[start Source data]

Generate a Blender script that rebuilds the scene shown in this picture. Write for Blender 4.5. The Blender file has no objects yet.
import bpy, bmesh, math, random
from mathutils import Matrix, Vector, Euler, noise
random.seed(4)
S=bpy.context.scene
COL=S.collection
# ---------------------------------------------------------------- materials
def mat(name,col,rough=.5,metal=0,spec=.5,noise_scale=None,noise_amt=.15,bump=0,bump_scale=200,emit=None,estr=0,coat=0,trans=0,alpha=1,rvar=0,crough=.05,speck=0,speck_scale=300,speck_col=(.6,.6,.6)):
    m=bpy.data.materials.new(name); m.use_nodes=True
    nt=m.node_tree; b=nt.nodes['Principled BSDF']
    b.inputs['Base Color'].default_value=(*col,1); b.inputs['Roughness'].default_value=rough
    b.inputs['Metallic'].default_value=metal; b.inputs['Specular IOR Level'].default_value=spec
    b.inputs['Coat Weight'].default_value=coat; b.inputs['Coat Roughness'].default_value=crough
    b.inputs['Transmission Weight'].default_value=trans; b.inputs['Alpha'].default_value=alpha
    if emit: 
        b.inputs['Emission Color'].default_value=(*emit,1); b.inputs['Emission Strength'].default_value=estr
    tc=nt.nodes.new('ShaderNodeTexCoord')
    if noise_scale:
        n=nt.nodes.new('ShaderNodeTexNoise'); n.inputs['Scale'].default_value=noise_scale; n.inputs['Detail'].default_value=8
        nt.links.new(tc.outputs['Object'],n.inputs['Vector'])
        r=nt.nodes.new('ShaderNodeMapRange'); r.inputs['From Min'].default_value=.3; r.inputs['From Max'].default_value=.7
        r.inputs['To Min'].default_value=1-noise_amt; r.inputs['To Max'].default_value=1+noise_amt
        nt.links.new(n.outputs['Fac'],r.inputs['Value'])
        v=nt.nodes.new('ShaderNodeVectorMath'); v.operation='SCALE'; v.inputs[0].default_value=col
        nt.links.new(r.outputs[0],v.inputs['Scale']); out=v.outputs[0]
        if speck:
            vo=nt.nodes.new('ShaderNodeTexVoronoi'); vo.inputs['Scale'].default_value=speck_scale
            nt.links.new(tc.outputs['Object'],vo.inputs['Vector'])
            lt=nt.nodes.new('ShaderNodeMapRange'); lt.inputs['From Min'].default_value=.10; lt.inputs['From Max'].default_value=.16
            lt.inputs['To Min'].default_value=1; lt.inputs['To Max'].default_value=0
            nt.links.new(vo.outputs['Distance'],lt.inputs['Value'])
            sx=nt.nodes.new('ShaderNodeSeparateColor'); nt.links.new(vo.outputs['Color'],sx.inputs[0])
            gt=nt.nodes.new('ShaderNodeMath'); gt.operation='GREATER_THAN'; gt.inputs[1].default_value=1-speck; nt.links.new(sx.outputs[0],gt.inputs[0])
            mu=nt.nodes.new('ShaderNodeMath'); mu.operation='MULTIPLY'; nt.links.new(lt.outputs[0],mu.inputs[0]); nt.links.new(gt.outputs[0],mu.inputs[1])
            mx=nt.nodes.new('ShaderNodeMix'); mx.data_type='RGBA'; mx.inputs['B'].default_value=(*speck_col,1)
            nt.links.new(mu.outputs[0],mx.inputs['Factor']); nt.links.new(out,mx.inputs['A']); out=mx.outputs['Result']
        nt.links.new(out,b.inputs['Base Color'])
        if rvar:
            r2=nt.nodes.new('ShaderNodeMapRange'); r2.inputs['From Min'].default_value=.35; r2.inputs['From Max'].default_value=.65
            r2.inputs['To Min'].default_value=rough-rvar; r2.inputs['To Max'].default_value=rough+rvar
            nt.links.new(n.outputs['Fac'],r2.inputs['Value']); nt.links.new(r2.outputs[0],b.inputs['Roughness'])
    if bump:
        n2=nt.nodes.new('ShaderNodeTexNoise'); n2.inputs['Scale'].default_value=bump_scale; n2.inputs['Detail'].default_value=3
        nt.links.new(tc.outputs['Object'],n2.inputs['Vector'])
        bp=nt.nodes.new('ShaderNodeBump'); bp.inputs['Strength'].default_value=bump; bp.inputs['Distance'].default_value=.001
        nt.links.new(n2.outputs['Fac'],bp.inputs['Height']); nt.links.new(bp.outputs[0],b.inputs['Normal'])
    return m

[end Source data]

Return the listing above word for word.

## Result for this exercise
Generate a Blender script that rebuilds the scene shown in this picture. Write for Blender 4.5. The Blender file has no objects yet.
import bpy, bmesh, math, random
from mathutils import Matrix, Vector, Euler, noise
random.seed(4)
S=bpy.context.scene
COL=S.collection
# ---------------------------------------------------------------- materials
def mat(name,col,rough=.5,metal=0,spec=.5,noise_scale=None,noise_amt=.15,bump=0,bump_scale=200,emit=None,estr=0,coat=0,trans=0,alpha=1,rvar=0,crough=.05,speck=0,speck_scale=300,speck_col=(.6,.6,.6)):
    m=bpy.data.materials.new(name); m.use_nodes=True
    nt=m.node_tree; b=nt.nodes['Principled BSDF']
    b.inputs['Base Color'].default_value=(*col,1); b.inputs['Roughness'].default_value=rough
    b.inputs['Metallic'].default_value=metal; b.inputs['Specular IOR Level'].default_value=spec
    b.inputs['Coat Weight'].default_value=coat; b.inputs['Coat Roughness'].default_value=crough
    b.inputs['Transmission Weight'].default_value=trans; b.inputs['Alpha'].default_value=alpha
    if emit: 
        b.inputs['Emission Color'].default_value=(*emit,1); b.inputs['Emission Strength'].default_value=estr
    tc=nt.nodes.new('ShaderNodeTexCoord')
    if noise_scale:
        n=nt.nodes.new('ShaderNodeTexNoise'); n.inputs['Scale'].default_value=noise_scale; n.inputs['Detail'].default_value=8
        nt.links.new(tc.outputs['Object'],n.inputs['Vector'])
        r=nt.nodes.new('ShaderNodeMapRange'); r.inputs['From Min'].default_value=.3; r.inputs['From Max'].default_value=.7
        r.inputs['To Min'].default_value=1-noise_amt; r.inputs['To Max'].default_value=1+noise_amt
        nt.links.new(n.outputs['Fac'],r.inputs['Value'])
        v=nt.nodes.new('ShaderNodeVectorMath'); v.operation='SCALE'; v.inputs[0].default_value=col
        nt.links.new(r.outputs[0],v.inputs['Scale']); out=v.outputs[0]
        if speck:
            vo=nt.nodes.new('ShaderNodeTexVoronoi'); vo.inputs['Scale'].default_value=speck_scale
            nt.links.new(tc.outputs['Object'],vo.inputs['Vector'])
            lt=nt.nodes.new('ShaderNodeMapRange'); lt.inputs['From Min'].default_value=.10; lt.inputs['From Max'].default_value=.16
            lt.inputs['To Min'].default_value=1; lt.inputs['To Max'].default_value=0
            nt.links.new(vo.outputs['Distance'],lt.inputs['Value'])
            sx=nt.nodes.new('ShaderNodeSeparateColor'); nt.links.new(vo.outputs['Color'],sx.inputs[0])
            gt=nt.nodes.new('ShaderNodeMath'); gt.operation='GREATER_THAN'; gt.inputs[1].default_value=1-speck; nt.links.new(sx.outputs[0],gt.inputs[0])
            mu=nt.nodes.new('ShaderNodeMath'); mu.operation='MULTIPLY'; nt.links.new(lt.outputs[0],mu.inputs[0]); nt.links.new(gt.outputs[0],mu.inputs[1])
            mx=nt.nodes.new('ShaderNodeMix'); mx.data_type='RGBA'; mx.inputs['B'].default_value=(*speck_col,1)
            nt.links.new(mu.outputs[0],mx.inputs['Factor']); nt.links.new(out,mx.inputs['A']); out=mx.outputs['Result']
        nt.links.new(out,b.inputs['Base Color'])
        if rvar:
            r2=nt.nodes.new('ShaderNodeMapRange'); r2.inputs['From Min'].default_value=.35; r2.inputs['From Max'].default_value=.65
            r2.inputs['To Min'].default_value=rough-rvar; r2.inputs['To Max'].default_value=rough+rvar
            nt.links.new(n.outputs['Fac'],r2.inputs['Value']); nt.links.new(r2.outputs[0],b.inputs['Roughness'])
    if bump:
        n2=nt.nodes.new('ShaderNodeTexNoise'); n2.inputs['Scale'].default_value=bump_scale; n2.inputs['Detail'].default_value=3
        nt.links.new(tc.outputs['Object'],n2.inputs['Vector'])
        bp=nt.nodes.new('ShaderNodeBump'); bp.inputs['Strength'].default_value=bump; bp.inputs['Distance'].default_value=.001
        nt.links.new(n2.outputs['Fac'],bp.inputs['Height']); nt.links.new(bp.outputs[0],b.inputs['Normal'])
    return m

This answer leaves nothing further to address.